━━━━━ Supplied information ━━━━━

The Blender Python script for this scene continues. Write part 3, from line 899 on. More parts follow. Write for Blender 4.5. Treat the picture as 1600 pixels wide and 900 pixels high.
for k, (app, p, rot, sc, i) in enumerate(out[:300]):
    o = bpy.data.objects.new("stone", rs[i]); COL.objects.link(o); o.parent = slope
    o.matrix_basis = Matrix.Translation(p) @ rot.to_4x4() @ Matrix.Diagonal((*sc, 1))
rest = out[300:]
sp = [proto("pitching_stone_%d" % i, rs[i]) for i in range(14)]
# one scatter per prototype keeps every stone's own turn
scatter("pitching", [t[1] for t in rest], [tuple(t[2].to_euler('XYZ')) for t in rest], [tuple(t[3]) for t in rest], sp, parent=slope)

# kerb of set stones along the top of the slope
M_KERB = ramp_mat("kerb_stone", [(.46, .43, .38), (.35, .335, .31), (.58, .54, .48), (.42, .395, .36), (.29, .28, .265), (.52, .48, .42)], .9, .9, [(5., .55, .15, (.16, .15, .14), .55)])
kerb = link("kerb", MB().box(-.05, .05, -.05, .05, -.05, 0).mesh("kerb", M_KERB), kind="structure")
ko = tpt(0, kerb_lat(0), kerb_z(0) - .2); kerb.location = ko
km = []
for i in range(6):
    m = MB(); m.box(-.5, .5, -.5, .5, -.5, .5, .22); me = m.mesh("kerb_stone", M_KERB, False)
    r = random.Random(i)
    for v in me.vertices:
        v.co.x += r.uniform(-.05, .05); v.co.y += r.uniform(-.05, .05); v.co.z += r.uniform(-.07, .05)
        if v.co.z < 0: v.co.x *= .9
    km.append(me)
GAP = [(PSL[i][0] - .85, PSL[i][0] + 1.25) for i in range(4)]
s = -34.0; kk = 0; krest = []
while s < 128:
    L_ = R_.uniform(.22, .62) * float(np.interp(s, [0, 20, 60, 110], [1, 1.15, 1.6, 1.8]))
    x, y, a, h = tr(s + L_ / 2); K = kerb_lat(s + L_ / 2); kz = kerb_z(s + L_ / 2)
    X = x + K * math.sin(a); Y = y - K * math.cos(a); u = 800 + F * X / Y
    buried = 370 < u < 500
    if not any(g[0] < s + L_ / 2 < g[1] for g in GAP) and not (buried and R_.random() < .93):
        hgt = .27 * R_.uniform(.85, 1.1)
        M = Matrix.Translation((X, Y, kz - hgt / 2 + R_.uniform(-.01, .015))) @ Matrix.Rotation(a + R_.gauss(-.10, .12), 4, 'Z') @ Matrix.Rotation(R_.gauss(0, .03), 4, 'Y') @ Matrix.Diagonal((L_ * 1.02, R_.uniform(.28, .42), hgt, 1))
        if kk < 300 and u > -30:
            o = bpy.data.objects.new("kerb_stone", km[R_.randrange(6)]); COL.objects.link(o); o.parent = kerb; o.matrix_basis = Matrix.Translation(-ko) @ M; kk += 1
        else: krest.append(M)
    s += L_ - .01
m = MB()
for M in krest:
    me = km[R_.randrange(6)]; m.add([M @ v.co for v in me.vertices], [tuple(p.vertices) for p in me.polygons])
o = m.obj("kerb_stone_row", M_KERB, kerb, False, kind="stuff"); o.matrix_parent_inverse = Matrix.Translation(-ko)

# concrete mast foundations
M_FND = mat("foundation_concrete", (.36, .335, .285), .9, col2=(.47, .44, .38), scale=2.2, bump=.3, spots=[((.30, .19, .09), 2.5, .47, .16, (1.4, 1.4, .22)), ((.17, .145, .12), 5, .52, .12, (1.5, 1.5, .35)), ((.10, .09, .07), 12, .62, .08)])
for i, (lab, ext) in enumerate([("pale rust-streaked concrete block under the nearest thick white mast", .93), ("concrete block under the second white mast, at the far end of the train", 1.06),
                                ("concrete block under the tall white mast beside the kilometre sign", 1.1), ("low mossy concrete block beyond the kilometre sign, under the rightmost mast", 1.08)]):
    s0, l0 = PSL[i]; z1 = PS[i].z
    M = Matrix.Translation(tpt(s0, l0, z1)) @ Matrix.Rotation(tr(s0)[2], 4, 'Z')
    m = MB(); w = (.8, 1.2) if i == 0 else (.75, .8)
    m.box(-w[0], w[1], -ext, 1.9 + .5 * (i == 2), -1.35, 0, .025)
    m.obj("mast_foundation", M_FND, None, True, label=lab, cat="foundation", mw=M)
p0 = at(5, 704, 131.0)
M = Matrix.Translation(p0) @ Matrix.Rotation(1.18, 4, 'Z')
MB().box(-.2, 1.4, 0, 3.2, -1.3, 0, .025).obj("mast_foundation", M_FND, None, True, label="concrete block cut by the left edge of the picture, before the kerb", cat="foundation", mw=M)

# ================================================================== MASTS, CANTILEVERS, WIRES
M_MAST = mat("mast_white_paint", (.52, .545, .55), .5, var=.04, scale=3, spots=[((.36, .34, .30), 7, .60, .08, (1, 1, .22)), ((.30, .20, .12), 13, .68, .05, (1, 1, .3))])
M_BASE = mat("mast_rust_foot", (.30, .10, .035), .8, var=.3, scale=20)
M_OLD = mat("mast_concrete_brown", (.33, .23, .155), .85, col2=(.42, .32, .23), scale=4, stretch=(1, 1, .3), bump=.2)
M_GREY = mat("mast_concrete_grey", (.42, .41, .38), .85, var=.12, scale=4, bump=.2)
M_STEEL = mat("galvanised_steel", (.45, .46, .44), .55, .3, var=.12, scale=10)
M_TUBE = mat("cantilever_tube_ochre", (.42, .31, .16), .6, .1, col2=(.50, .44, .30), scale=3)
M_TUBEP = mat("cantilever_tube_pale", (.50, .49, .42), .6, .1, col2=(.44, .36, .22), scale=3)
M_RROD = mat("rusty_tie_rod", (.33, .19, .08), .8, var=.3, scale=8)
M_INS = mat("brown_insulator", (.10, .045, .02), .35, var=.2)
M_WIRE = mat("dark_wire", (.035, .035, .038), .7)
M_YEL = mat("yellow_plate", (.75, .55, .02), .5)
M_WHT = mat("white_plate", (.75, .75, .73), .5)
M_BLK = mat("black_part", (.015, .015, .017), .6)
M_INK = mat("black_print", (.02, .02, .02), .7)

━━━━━

# Task description:
Go through the material above line by line and copy it exactly.

# Written answer:
The Blender Python script for this scene continues. Write part 3, from line 899 on. More parts follow. Write for Blender 4.5. Treat the picture as 1600 pixels wide and 900 pixels high.
for k, (app, p, rot, sc, i) in enumerate(out[:300]):
    o = bpy.data.objects.new("stone", rs[i]); COL.objects.link(o); o.parent = slope
    o.matrix_basis = Matrix.Translation(p) @ rot.to_4x4() @ Matrix.Diagonal((*sc, 1))
rest = out[300:]
sp = [proto("pitching_stone_%d" % i, rs[i]) for i in range(14)]
# one scatter per prototype keeps every stone's own turn
scatter("pitching", [t[1] for t in rest], [tuple(t[2].to_euler('XYZ')) for t in rest], [tuple(t[3]) for t in rest], sp, parent=slope)

# kerb of set stones along the top of the slope
M_KERB = ramp_mat("kerb_stone", [(.46, .43, .38), (.35, .335, .31), (.58, .54, .48), (.42, .395, .36), (.29, .28, .265), (.52, .48, .42)], .9, .9, [(5., .55, .15, (.16, .15, .14), .55)])
kerb = link("kerb", MB().box(-.05, .05, -.05, .05, -.05, 0).mesh("kerb", M_KERB), kind="structure")
ko = tpt(0, kerb_lat(0), kerb_z(0) - .2); kerb.location = ko
km = []
for i in range(6):
    m = MB(); m.box(-.5, .5, -.5, .5, -.5, .5, .22); me = m.mesh("kerb_stone", M_KERB, False)
    r = random.Random(i)
    for v in me.vertices:
        v.co.x += r.uniform(-.05, .05); v.co.y += r.uniform(-.05, .05); v.co.z += r.uniform(-.07, .05)
        if v.co.z < 0: v.co.x *= .9
    km.append(me)
GAP = [(PSL[i][0] - .85, PSL[i][0] + 1.25) for i in range(4)]
s = -34.0; kk = 0; krest = []
while s < 128:
    L_ = R_.uniform(.22, .62) * float(np.interp(s, [0, 20, 60, 110], [1, 1.15, 1.6, 1.8]))
    x, y, a, h = tr(s + L_ / 2); K = kerb_lat(s + L_ / 2); kz = kerb_z(s + L_ / 2)
    X = x + K * math.sin(a); Y = y - K * math.cos(a); u = 800 + F * X / Y
    buried = 370 < u < 500
    if not any(g[0] < s + L_ / 2 < g[1] for g in GAP) and not (buried and R_.random() < .93):
        hgt = .27 * R_.uniform(.85, 1.1)
        M = Matrix.Translation((X, Y, kz - hgt / 2 + R_.uniform(-.01, .015))) @ Matrix.Rotation(a + R_.gauss(-.10, .12), 4, 'Z') @ Matrix.Rotation(R_.gauss(0, .03), 4, 'Y') @ Matrix.Diagonal((L_ * 1.02, R_.uniform(.28, .42), hgt, 1))
        if kk < 300 and u > -30:
            o = bpy.data.objects.new("kerb_stone", km[R_.randrange(6)]); COL.objects.link(o); o.parent = kerb; o.matrix_basis = Matrix.Translation(-ko) @ M; kk += 1
        else: krest.append(M)
    s += L_ - .01
m = MB()
for M in krest:
    me = km[R_.randrange(6)]; m.add([M @ v.co for v in me.vertices], [tuple(p.vertices) for p in me.polygons])
o = m.obj("kerb_stone_row", M_KERB, kerb, False, kind="stuff"); o.matrix_parent_inverse = Matrix.Translation(-ko)

# concrete mast foundations
M_FND = mat("foundation_concrete", (.36, .335, .285), .9, col2=(.47, .44, .38), scale=2.2, bump=.3, spots=[((.30, .19, .09), 2.5, .47, .16, (1.4, 1.4, .22)), ((.17, .145, .12), 5, .52, .12, (1.5, 1.5, .35)), ((.10, .09, .07), 12, .62, .08)])
for i, (lab, ext) in enumerate([("pale rust-streaked concrete block under the nearest thick white mast", .93), ("concrete block under the second white mast, at the far end of the train", 1.06),
                                ("concrete block under the tall white mast beside the kilometre sign", 1.1), ("low mossy concrete block beyond the kilometre sign, under the rightmost mast", 1.08)]):
    s0, l0 = PSL[i]; z1 = PS[i].z
    M = Matrix.Translation(tpt(s0, l0, z1)) @ Matrix.Rotation(tr(s0)[2], 4, 'Z')
    m = MB(); w = (.8, 1.2) if i == 0 else (.75, .8)
    m.box(-w[0], w[1], -ext, 1.9 + .5 * (i == 2), -1.35, 0, .025)
    m.obj("mast_foundation", M_FND, None, True, label=lab, cat="foundation", mw=M)
p0 = at(5, 704, 131.0)
M = Matrix.Translation(p0) @ Matrix.Rotation(1.18, 4, 'Z')
MB().box(-.2, 1.4, 0, 3.2, -1.3, 0, .025).obj("mast_foundation", M_FND, None, True, label="concrete block cut by the left edge of the picture, before the kerb", cat="foundation", mw=M)

# ================================================================== MASTS, CANTILEVERS, WIRES
M_MAST = mat("mast_white_paint", (.52, .545, .55), .5, var=.04, scale=3, spots=[((.36, .34, .30), 7, .60, .08, (1, 1, .22)), ((.30, .20, .12), 13, .68, .05, (1, 1, .3))])
M_BASE = mat("mast_rust_foot", (.30, .10, .035), .8, var=.3, scale=20)
M_OLD = mat("mast_concrete_brown", (.33, .23, .155), .85, col2=(.42, .32, .23), scale=4, stretch=(1, 1, .3), bump=.2)
M_GREY = mat("mast_concrete_grey", (.42, .41, .38), .85, var=.12, scale=4, bump=.2)
M_STEEL = mat("galvanised_steel", (.45, .46, .44), .55, .3, var=.12, scale=10)
M_TUBE = mat("cantilever_tube_ochre", (.42, .31, .16), .6, .1, col2=(.50, .44, .30), scale=3)
M_TUBEP = mat("cantilever_tube_pale", (.50, .49, .42), .6, .1, col2=(.44, .36, .22), scale=3)
M_RROD = mat("rusty_tie_rod", (.33, .19, .08), .8, var=.3, scale=8)
M_INS = mat("brown_insulator", (.10, .045, .02), .35, var=.2)
M_WIRE = mat("dark_wire", (.035, .035, .038), .7)
M_YEL = mat("yellow_plate", (.75, .55, .02), .5)
M_WHT = mat("white_plate", (.75, .75, .73), .5)
M_BLK = mat("black_part", (.015, .015, .017), .6)
M_INK = mat("black_print", (.02, .02, .02), .7)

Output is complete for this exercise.